Methuen’s column was now once more established at Boshof, and from all appearances likely to remain for some days to come. Very rightly it had been decided that no forward movement should be made until the whole army was in a condition to advance simultaneously. The pity is that this wise determination was not arrived at in the first instance. The marchings and counter marchings already ordered had been productive of nothing but wear and tear of the troops and general loss of moral effect. Nor is it easy to understand what was the motive of the proposed move of this column towards Hoopstad, whilst the Boer commando at Fourteen Streams remained not only undefeated, but not even vigorously assailed. Had Lord Methuen's advance been continued, his communications must have been in considerable danger from the superior Boer army on his left rear. It was well to recall him, but it would have been better to have refrained from despatching him.

The vacillation displayed by the Headquarter authorities with reference to the operations about Kimberley is remarkable. Lord Methuen was first ordered to march to Griquatown, but when the greater part of the journey had been accomplished he was recalled to Kimberley. Then he was directed to concentrate a column at Boshof and move with all possible speed on Hoopstad. Two days' march beyond Boshof, at Mahemsfontein, he received an order to halt, which compelled him to retire to Zwartkopjesfontein, owing to the absence of grazing and fuel at Mahemsfontein. Finally came the order which recalled him to Boshof.

General Douglas had been far from well at Zwart Kopjes, and had intended to drive from thence to Boshof; but the attack on the column caused him mount his horse, and this for a man seriously threatened with dysentery was a severe ordeal. The result was that for many days at Boshof he was very bad indeed. Fortunately nothing occurred during this time to call upon him for any exertion. There were a few skirmishes on the outpost lines, but otherwise things kept quite quiet.

It is surprising that the enemy made no attempt upon Lord Methuen’s communications with Kimberley. Posts had been established at Frankfort and at intermediate places; but had the Boers been really active, we should have had a great deal of trouble. The 5th Fusiliers celebrated St.

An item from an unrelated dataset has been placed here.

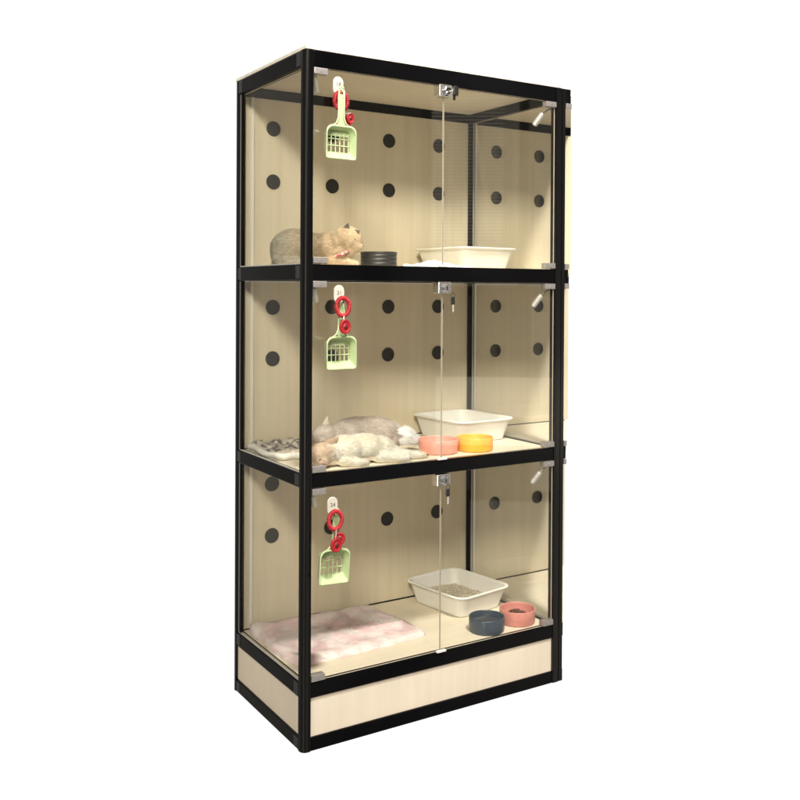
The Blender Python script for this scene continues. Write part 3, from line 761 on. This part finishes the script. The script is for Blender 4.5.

George’s Day, April 23, according to their usual custom, and this was the greatest event of the week ending Saturday, April 28. Upon this day I received a telegram from Kimberley, from which I gathered that the Mafeking Belief Expedition was really upon the point of departure. Curiously enough, Young, who intended to accompany me, received, almost at the same moment, instructions to proceed to Bloemfontein - much to our mutual annoyance. The mischief was that he could not explain why he did not wish to obey these instructions, and was compelled to make all sorts of excuses instead of saying plainly that he proposed to go to Mafeking, and thus giving away the secret. However, he set out with me for Kimberley on Sunday, April 29, and on arrival at that place, to our great joy, he had a wire which once more set him free to go where he pleased. Thus we were able to make preparations for a joint expedition.